Trust the Process

I continue to say that I'm going to dedicate more time to my blog, but I've made myself a liar! The neglect hasn't been intentional, but rather a result of marathon training, returning to work, and life in general. Being a marathon training working mom is H.A.R.D! As the Marine Corps Marathon looms in the not so distant future, I figured it's about time I come back to my blog.

To say that I am nervous to run this marathon might be the understatement of the year. As each day passes and marathon day grows closer and closer, my nerves are screaming. All that positive self-talk a few months ago when I started my training is growing quieter when thinking about running for 26.2 miles. Let's face it... running for over 3/4/5 hours just isn't normal!

My training hasn't been going as well as I would have liked. Returning to work really threw a wrench in the plan. Early mornings and busy schedules have forced me back on the treadmill where I don't feel I'm pushing myself like if I would if hitting the pavement. I also struggle with the reality of overtraining. As aches and pains persisted from longer runs, I questioned if I was doing too much. I have deliberately cut back on my training in order to avoid injury. But here's the kicker... cutting back is counterintuitive to feeling prepared to run 26.2 miles. Even though I know I have a solid running base, and performed well in the Philly RnR 1/2 a few weeks ago, I just don't feel ready for October 30th. It's interesting. All the years of playing competitive sports in some of the most pressure-filled situations, and I never got nervous. I suppose the difference is that I never entered a game feeling unprepared. My own preparation coupled with that of my coaches and teammates always lead to a confidence when facing an opponent. Now my biggest opponent is my own mind. Finding that inner strength to believe in my training and abilities... working on it!

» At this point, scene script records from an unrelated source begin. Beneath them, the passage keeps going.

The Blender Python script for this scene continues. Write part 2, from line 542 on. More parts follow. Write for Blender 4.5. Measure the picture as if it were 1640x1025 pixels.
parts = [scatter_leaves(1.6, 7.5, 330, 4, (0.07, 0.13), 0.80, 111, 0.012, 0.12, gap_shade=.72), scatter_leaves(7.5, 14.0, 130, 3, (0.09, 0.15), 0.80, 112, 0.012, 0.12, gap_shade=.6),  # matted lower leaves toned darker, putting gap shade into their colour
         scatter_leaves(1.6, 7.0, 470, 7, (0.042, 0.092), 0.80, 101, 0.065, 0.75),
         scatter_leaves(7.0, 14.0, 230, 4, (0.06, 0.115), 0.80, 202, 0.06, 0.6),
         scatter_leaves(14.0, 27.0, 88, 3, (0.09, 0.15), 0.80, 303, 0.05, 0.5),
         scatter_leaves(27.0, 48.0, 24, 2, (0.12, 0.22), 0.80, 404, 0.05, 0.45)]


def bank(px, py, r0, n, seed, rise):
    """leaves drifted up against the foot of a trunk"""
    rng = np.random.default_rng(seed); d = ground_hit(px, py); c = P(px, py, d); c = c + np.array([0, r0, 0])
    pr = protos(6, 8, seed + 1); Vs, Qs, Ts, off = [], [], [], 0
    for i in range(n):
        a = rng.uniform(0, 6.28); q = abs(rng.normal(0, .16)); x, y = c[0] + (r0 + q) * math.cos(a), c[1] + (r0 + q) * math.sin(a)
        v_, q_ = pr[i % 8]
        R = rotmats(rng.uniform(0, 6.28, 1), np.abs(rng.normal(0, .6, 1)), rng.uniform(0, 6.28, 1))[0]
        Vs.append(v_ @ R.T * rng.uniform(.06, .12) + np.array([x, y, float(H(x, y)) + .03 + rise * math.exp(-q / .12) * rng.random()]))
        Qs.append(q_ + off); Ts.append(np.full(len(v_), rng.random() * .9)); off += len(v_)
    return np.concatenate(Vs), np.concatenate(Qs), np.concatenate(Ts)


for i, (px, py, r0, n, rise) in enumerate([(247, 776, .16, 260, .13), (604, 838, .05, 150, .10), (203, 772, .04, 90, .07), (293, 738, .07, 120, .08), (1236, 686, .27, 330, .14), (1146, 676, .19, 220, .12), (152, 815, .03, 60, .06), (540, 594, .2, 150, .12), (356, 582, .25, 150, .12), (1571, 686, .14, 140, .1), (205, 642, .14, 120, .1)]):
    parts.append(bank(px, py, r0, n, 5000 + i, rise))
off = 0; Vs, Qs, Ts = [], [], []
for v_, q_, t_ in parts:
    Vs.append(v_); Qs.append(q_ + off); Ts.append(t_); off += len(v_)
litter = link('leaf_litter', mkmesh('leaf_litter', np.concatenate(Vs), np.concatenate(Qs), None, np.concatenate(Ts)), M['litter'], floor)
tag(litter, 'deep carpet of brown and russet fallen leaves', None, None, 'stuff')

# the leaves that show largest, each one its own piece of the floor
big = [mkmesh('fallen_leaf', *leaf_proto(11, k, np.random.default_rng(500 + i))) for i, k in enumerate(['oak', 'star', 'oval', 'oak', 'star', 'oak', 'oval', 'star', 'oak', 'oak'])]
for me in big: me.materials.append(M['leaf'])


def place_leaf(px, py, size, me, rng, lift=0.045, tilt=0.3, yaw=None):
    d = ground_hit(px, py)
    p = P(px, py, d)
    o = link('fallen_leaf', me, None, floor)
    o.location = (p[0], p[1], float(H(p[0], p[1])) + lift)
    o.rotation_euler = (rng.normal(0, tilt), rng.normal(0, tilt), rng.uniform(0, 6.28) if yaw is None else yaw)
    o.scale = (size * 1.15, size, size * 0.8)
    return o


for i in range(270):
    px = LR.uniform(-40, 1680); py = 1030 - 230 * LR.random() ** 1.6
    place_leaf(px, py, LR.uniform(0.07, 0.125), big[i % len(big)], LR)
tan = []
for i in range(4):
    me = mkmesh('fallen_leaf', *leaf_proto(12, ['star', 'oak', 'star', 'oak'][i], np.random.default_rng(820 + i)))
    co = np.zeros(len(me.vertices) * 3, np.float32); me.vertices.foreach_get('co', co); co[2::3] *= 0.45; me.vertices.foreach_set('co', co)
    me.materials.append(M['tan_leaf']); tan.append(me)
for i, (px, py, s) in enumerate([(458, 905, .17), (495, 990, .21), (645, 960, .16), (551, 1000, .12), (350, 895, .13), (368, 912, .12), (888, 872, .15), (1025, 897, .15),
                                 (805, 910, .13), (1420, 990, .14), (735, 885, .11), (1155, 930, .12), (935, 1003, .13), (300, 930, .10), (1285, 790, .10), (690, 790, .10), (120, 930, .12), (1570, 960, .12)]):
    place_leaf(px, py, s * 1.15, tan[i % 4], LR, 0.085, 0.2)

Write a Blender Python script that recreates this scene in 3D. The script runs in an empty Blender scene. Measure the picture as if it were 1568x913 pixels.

I came across a saying last week that said, "Trust the Process." I definitely need to heed this advice, and continue to train in the last few weeks so that I know I've done everything I can do to be prepared for Marine Corps. It isn't enough to just participate. I want to cross that finish line knowing that I gave it everything I have. While nobody else cares about my finish time or pace, it matters to me. I know I'll receive a medal at the end of the race. I want to place it around my neck knowing that it was earned. And so, I keep running.